Qu’en pense le banquier ?

D’abord, le crowdfunding apporte un bol d’air dans la finance. Il met au grand jour des mécanismes simples qui échappaient au public du fait de la complexité des banques et de leurs carences en pédagogie. Là, on comprend bien ce que veut dire prêter, emprunter, prendre du risque, décider. Le circuit devient court et lisible. On peut donc attendre de ces plateformes qu’elles contribuent à ce que les gens comprennent mieux les circuits financiers et le métier de banquier.

Pour autant, sauf dans sa forme sécurisée, le financement par plateforme présente trop de risque pour ne pas être réservé à un public averti. Il serait difficilement compréhensible que les nombreuses exigences de connaissance client, de MIF, d’avertissements divers sur les risques qui sont exigées des banques ne soient pas de la même hauteur pour ces plateformes. Ces dispositifs prudentiels n’ont pas été pensés en effet pour protéger la banque, mais le citoyen.

La plupart de ces plateformes soulignent qu’elles offrent une alternative innovante à la banque. On les comprend. Capitaliser sur l’image altérée des banquiers et une façon de dire « nous sommes leur contraire ». Cela reste très discutable. D’abord, le métier n’est pas le même, en tout cas, pas aussi complet ni sécurisant. Ensuite, les acteurs du crowdfunding ne sont jamais très loin de la banque classique, soit parce qu’ils font appel à ses services, soit parce qu’elle est à leur capital, soit parce qu’ils en sont eux-mêmes issus. Les plateformes gagneraient à mettre plutôt en avant leurs spécificités propres.
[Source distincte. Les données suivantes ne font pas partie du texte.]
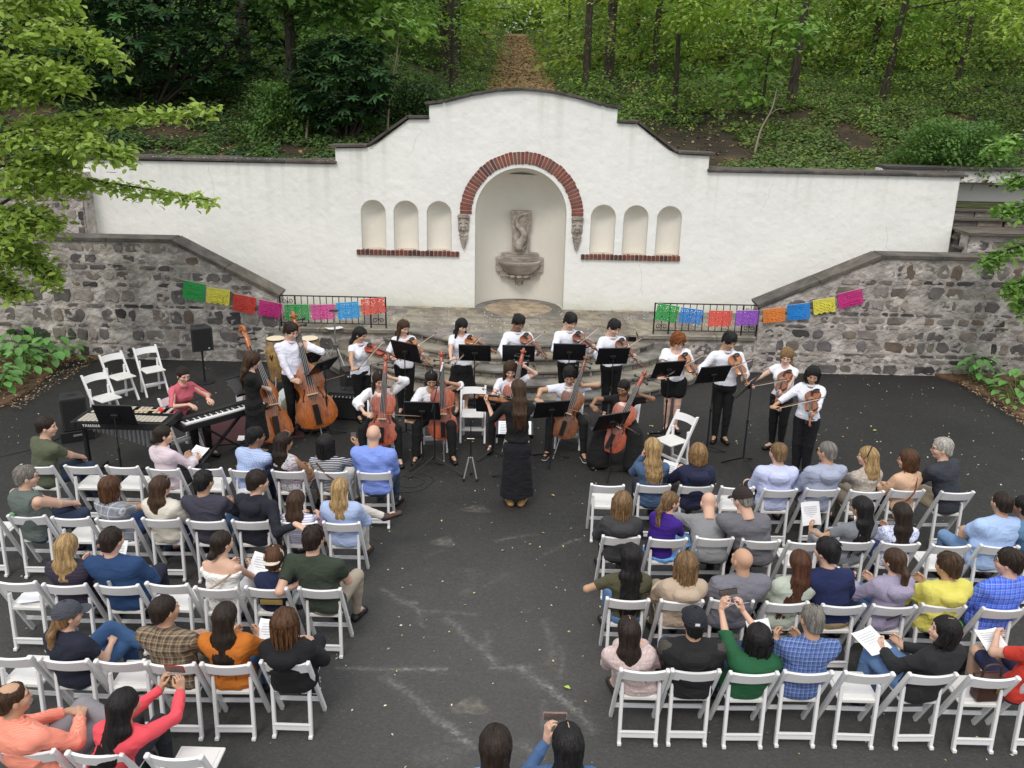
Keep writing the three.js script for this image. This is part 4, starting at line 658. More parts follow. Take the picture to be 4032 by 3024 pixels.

Reste la réponse aux attentes de transparence, de sens, que ces plateformes apportent et sur lesquelles les banquiers devraient travailler. L’intérêt pour le crowdfunding repose pour beaucoup sur cette lisibilité quant à la destination de l’épargne, exercice auquel les banques peuvent parfaitement se soumettre. Ce devrait être, je crois, leur première réaction. Leur utilité et leur rôle dans le financement de l’économie n’en seraient que mieux reconnus.